For circular motion the radius is constant and so the radial acceleration must be zero (d^2r)/(ds^2)=0 so in this limited case:

\frac{d\phi}{ds} = \sqrt{\frac{ (m^2/r^2)}{(r-3m)}}

When r=3m (the photon orbit):

\frac{d\phi}{ds} = \infty

This is the expected result because for a particle moving at the speed of light, ds=0.

For r<3m the result is an imaginary number, indicating that it is not possible to have a circular orbit below r=3m. This is also a well known result.

 

[starthaus]

This is just silly. When \frac{d\phi^2}{ds^2}=0 the result is obviously:

\frac{d^2r}{ds^2} = -\frac{m^2}{r^2}

...which is dead wrong

This is the same as a result you quoted in #220 of https://www.physicsforums.com/showthread.php?t=402135&page=14.

It is also the same as the result you quoted in #128 of the current thread:
It is also the result quoted by mathpages http://www.mathpages.com/rr/s6-07/6-07.htm (first equation.)

Nope, look again. Check your math.

 

[starthaus]

OK. Start with:

\frac{d^2r}{ds^2} = -\frac{m^2}{r^2} + \frac{d\phi^2}{ds^2}(r-3m)

Solve:

\frac{d\phi}{ds} = \sqrt{\frac{ \frac{d^2r}{ds^2} + (m^2/r^2)}{(r-3m)}}

For circular motion the radius is constant and so the radial acceleration must be zero (d^2r)/(ds^2)=0 so in this limited case:

\frac{d\phi}{ds} = \sqrt{\frac{ (m^2/r^2)}{(r-3m)}}

Even worse than your answer for radial motion. It is time you stopped your hacking and you started studying.

 

[espen180]

Since Starhaus and Espen have obtained two different solutions to the same problem a tie braker is required.

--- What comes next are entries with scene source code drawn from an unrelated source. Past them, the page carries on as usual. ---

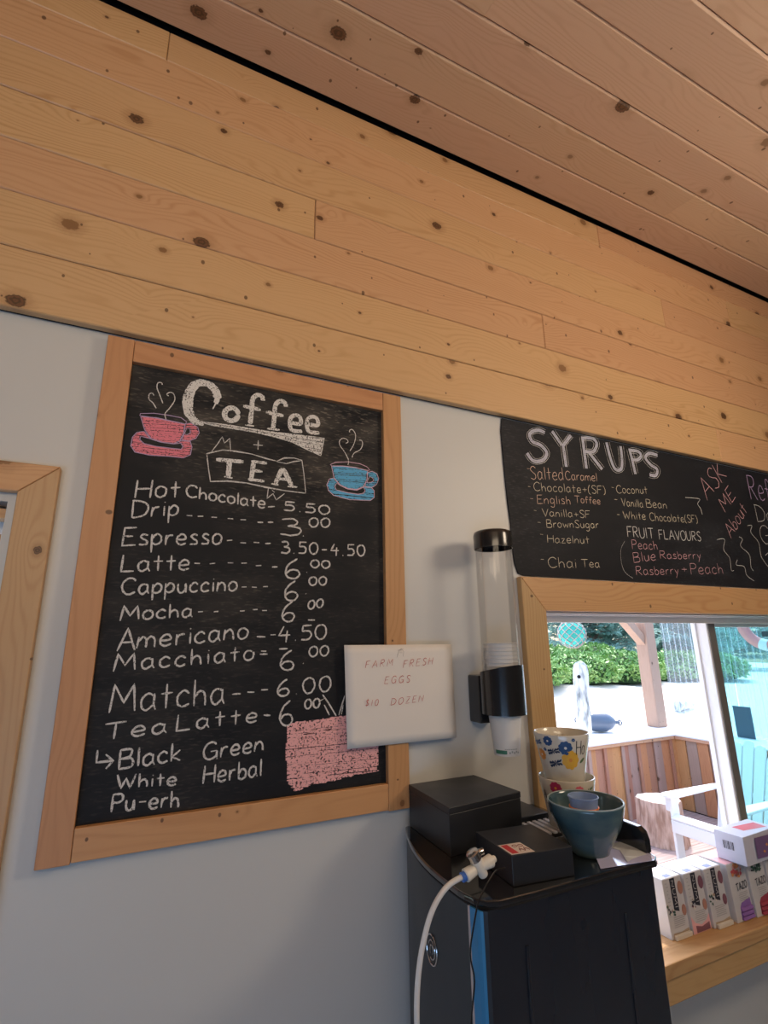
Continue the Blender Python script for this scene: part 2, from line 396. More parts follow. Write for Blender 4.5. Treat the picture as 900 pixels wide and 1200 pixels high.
cm = MB(); y0, z0 = ceil_pt(-.25, .03); y1, z1 = ceil_pt(4.4, .03)
cm.add([(-3.1, y0, z0), (4.3, y0, z0), (4.3, y1, z1), (-3.1, y1, z1), (-3.1, y0, z0+.1), (4.3, y0, z0+.1), (4.3, y1, z1+.1), (-3.1, y1, z1+.1)],
       [(0, 1, 2, 3), (7, 6, 5, 4), (0, 4, 5, 1), (1, 5, 6, 2), (2, 6, 7, 3), (3, 7, 4, 0)])
ceil = tag(cm.build('ceiling', M_dark), kind='structure')
s = .018; pitch = .130; r_i = 0
cj = {0: [2.75], 1: [1.62, 3.1], 2: [-.3, 2.35], 3: [.62, 2.2], 4: [-.9, 2.9], 5: [1.55]}
while s < 4.2:
    js = cj.get(r_i, [random.uniform(-2, 0), random.uniform(1, 3)])
    xs = [-2.99]+js+[4.19]
    for a, b in zip(xs[:-1], xs[1:]):
        ceil_board(a+.0006, b-.0006, s+.0008, s+pitch-.0008, M_pinec, ceil, h0=random.uniform(0, .0035))
    s += pitch; r_i += 1

# ------------------------------------------------------------------ casings and frames of the two windows
def casing_piece(poly, mt, y0=1.10, y1=YW, name='trim_1'):
    o = MB().prism_y(poly, y0, y1).build(name, mt); tag(o, kind='structure')
    bv = o.modifiers.new('b', 'BEVEL'); bv.width = .002; bv.segments = 2; bv.limit_method = 'ANGLE'
    return o
tx0, txi, tz1, tzi = .937, 1.017, Z(.1715), Z(.080)
casing_piece([(tx0, Z(-.83)), (txi, Z(-.83)), (txi, tzi), (tx0, tz1)], M_trimV, name='trim_1')
casing_piece([(tx0, tz1+.0006), (txi, tzi+.0006), (WX1, tzi), (WX1, tz1)], M_trimH, name='trim_2')
# left window
lx1, lz1, lxi, lzi = -.167, Z(.337), -.229, Z(.281)
casing_piece([(lx1, Z(-1.0)), (lx1, lz1), (lxi, lzi), (lxi, Z(-1.0))], M_trimV, name='trim_3')
casing_piece([(lx1, lz1+.0006), (-1.12, lz1), (-1.12, lzi), (lxi, lzi+.0006)], M_trimH, name='trim_4')

# serving window: white vinyl slider, left half open
def window_unit():
    f = MB()
    ya, yb = 1.150, 1.255
    f.box(WX0, WX1, ya, yb, Z(.0715), Z(.098), .002)          # head
    f.box(WX0-.012, WX0+.006, ya, yb, WZ0, Z(.0715), .002)
    f.box(WX0, WX1, ya, yb, WZ0-.02, WZ0+.012, .002)
    f.box(WX0, WX1, ya+.02, ya+.032, Z(.052), Z(.0715))        # track lips
    o = f.build('window_1', M_vinyl); tag(o, kind='structure')
    j = MB().box(WX0, WX1, YW, ya, Z(.088), Z(.098)).build('window_liner', M_vinylw, o)
    # sliding sash meeting stile
    x0, x1 = 1.853, 1.897
    st = MB().box(x0, x1, 1.200, 1.260, WZ0+.012, Z(.0715), .003)
    st.box(x0-.008, x0, 1.238, 1.246, WZ0+.012, Z(.0715))
    st.build('sash_stile', M_vinylw, o)
    MB().box(x0+.006, x1-.002, 1.1965, 1.1998, WZ0+.012, Z(.052)).build('stile_shade', M_vinyld, o)  # shade on the stile's inner face, put in as a dark strip
    MB().box(x1, WX1, 1.205, 1.235, Z(.040), Z(.0715), .002).build('sash_rail', M_vinyl, o)
    g = mat('green_tinted_glass', (1, 1, 1), .02); n = NG(g)
    tr = n.n('ShaderNodeBsdfTransparent'); tr.inputs[0].default_value = (.64, .89, .885, 1)
    gl = n.n('ShaderNodeBsdfGlossy'); gl.inputs['Roughness'].default_value = .02
    lw_ = n.n('ShaderNodeLayerWeight', i_Blend=.5); mx = n.n('ShaderNodeMixShader')
    n.l(n.math('ADD', n.math('MULTIPLY', n.math('POWER', lw_.outputs['Facing'], 5.0), .6), .03), mx.inputs[0]); n.l(tr.outputs[0], mx.inputs[1]); n.l(gl.outputs[0], mx.inputs[2])
    n.l(mx.outputs[0], n.N['Material Output'].inputs[0])
    MB().box(x1-.01, WX1, 1.217, 1.223, WZ0, Z(.050)).build('pane', g, o)
    return o
window_unit()
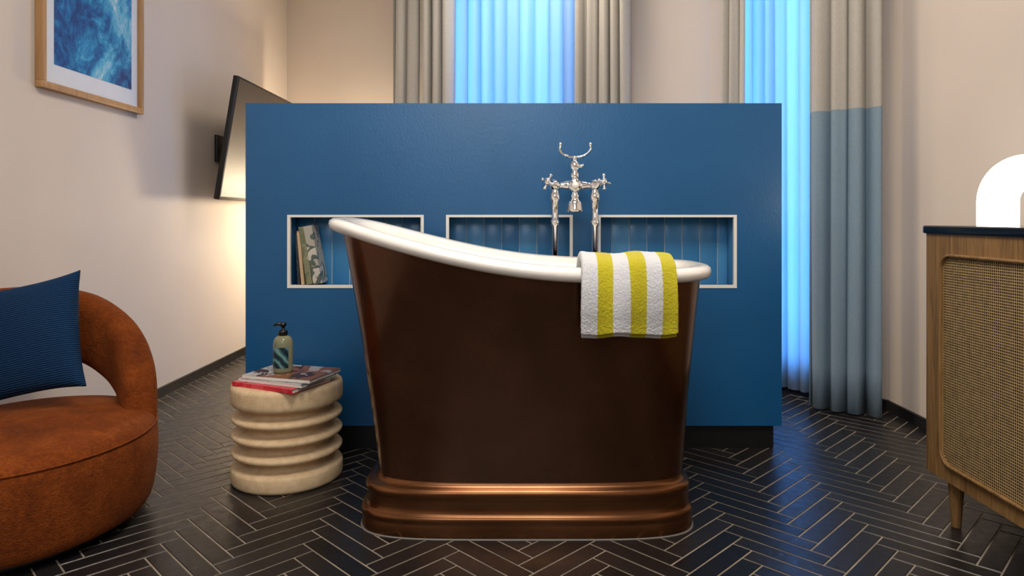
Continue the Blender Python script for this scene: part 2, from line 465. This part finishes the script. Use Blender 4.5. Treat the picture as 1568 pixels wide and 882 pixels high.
tv_,tf_=[],[]; gv,gf=[],[]; wv,wf=[],[]
for a,b in nich:
    yb=D+nd
    addbox(gv,gf,a-.01,b+.01,yb-.001,yb+.01,nz0-.01,nz1+.01)
    addbox(gv,gf,a-.012,a-.002,D+.004,yb,nz0,nz1); addbox(gv,gf,b+.002,b+.012,D+.004,yb,nz0,nz1)
    addbox(gv,gf,a,b,D+.004,yb,nz0-.012,nz0-.002); addbox(gv,gf,a,b,D+.004,yb,nz1+.002,nz1+.012)
    tw=0.079; g=0.004
    x=a
    while x<b-0.005:
        xe=min(x+tw,b)
        addbox(tv_,tf_,x+g/2,xe-g/2,yb-.004,yb,nz0+.002,nz1-.002)
        addbox(tv_,tf_,x+g/2,xe-g/2,D+.012,yb-.008,nz0-.002,nz0+.005)
        addbox(tv_,tf_,x+g/2,xe-g/2,D+.012,yb-.008,nz1-.005,nz1+.002)
        x+=tw
    addbox(tv_,tf_,a-.002,a+.005,D+.012,yb-.01,nz0+.008,nz1-.008); addbox(tv_,tf_,b-.005,b+.002,D+.012,yb-.01,nz0+.008,nz1-.008)
    t=0.013
    addbox(wv,wf,a,b,D-.003,D+.012,nz0,nz0+t); addbox(wv,wf,a,b,D-.003,D+.012,nz1-t*.8,nz1)
    addbox(wv,wf,a,a+t,D-.003,D+.012,nz0+t,nz1-t*.8); addbox(wv,wf,b-t,b,D-.003,D+.012,nz0+t,nz1-t*.8)
parts.append(bevel(obj('niche_tiles',tv_,tf_,tile_mat),0.0012,2)); parts.append(obj('niche_grout',gv,gf,grout_lt)); parts.append(obj('niche_trim',wv,wf,trim_white))
parts.append(box('plinth',x0+.04,1.115,D+.02,yB-.04,0.0,zb+.001,base_mat))
group('blue_partition_wall',parts)

# ------------------------------------------------------------------ bathtub
cyT=2.36; NN=160
def sring(cx,cy,hl,hw,e,zf):
    r=[]
    for i in range(NN):
        a=2*math.pi*i/NN; c,s=math.cos(a),math.sin(a)
        x=math.copysign(abs(c)**(2/e),c)*hl; y=math.copysign(abs(s)**(2/e),s)*hw
        r.append(Vector((cx+x,cy+y,zf(cx+x) if callable(zf) else zf)))
    return r
ztab=[(-.70,1.004),(-.62,1.0),(-.55,.990),(-.46,.965),(-.35,.935),(-.22,.903),(-.1,.878),(0,.862),(.1,.851),(.22,.844),(.35,.840),(.5,.839),(.70,.844)]
def zrim(x): return sum(interp(ztab,x+d) for d in (-.04,-.02,0,.02,.04))/5
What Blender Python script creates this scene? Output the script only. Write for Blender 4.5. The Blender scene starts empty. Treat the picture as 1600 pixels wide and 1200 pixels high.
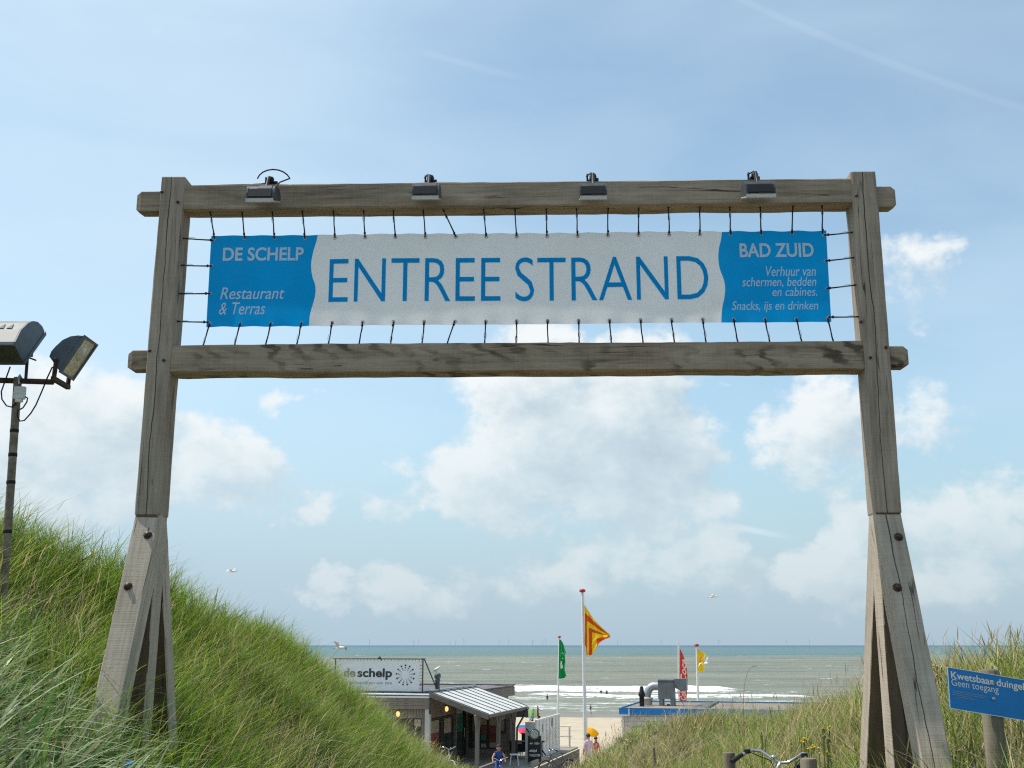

Here is a simple alternative derivation.

Starting with Schwarzschild metric and assuming motion in a plane about the equator such that \theta = \pi/2 and d\theta = 0

ds^2=\alpha dt^2-\frac{1}{\alpha}dr^2-r^2d\phi^2

\alpha=1-\frac{2m}{r}

Solve for (dr/ds):

\frac{dr}{ds} = \sqrt{\alpha^2\frac{dt^2}{ds^2} - \alpha - \alpha r^2 \frac{d\phi^2}{ds^2} }

The well known constants of motion are:

K = \alpha\frac{dt}{ds}

and

H = r^2 \frac{d\phi}{ds}

Insert these constants into the equation for (dr/ds):

\frac{dr}{ds} = \sqrt{K^2 - \alpha - \alpha \frac{H^2}{r^2}}

Differentiate both sides with respect to s:

\frac{d^2r}{ds^2} = -\frac{m^2}{r^2} + \frac{H^2}{r^4}(r-3m)

Re-insert the full form of H back into the equation:

\frac{d^2r}{ds^2} = -\frac{m^2}{r^2} + \frac{d\phi^2}{ds^2}(r-3m)

This is the same as the result obtained by Espen and is valid for radial or orbital motion.

You may have made a mistake somewhere, since you have the mass squared instead of just the mass.

 

[starthaus]

You may have made a mistake somewhere, since you have the mass squared instead of just the mass.

This is not the only mistake, the whole "method" is invalid, resulting into bogus results. Can you figure out at what step, in his "derivation", does kev introduce his error? It is pretty gross, so it shouldn't be difficult to spot.